Effortless English Archives

Automatic English For The People

Monday, October 18, 2004

E-Prime

from Anxiety Culture

"Whatever you say a thing is, it isn’t"
– Alfred Korzybski

English Prime, or E-prime for short, arose out of General Semantics. It looks like standard English, but with the words "is", "are", "was", "would be" (and other cognates of "is") removed.

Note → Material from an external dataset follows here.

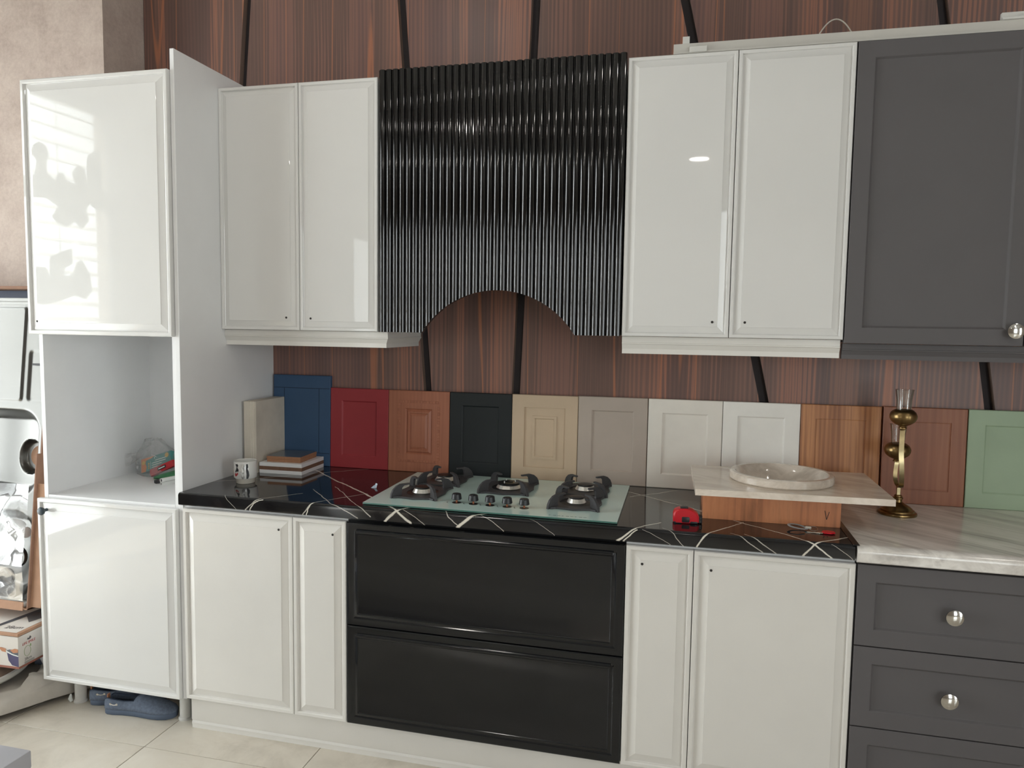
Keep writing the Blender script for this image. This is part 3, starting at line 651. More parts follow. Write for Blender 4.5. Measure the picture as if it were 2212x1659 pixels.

Removing the "is" (of identity) from language effectively eradicates metaphysical statements about what things "really are".

For example, the sentence: "Fred is a commie" would appear in E-Prime as something like: "I regard Fred as a commie". E-Prime expresses what we perceive and think about things, rather than what things "really are".

E-Prime makes sense when applied to science – eg the argument over whether an electron "really is" a wave or a particle:

Standard English:
"The electron is a particle"
"The electron is a wave"

E-Prime:
"The electron appears as a particle to instrument A"
"The electron appears as a wave to instrument B"

The two standard English statements contradict, whereas the E-Prime statements seem complementary. E-Prime makes sense of emotional "human" issues too:

"That film is sexist" (standard English)
"That film seems sexist to me" (E-Prime)

With standard English, debates often degenerate into hysterical "Yes, it is!", "No it isn’t!!" type arguments (monkey metaphysics). E-Prime seems to avoid this.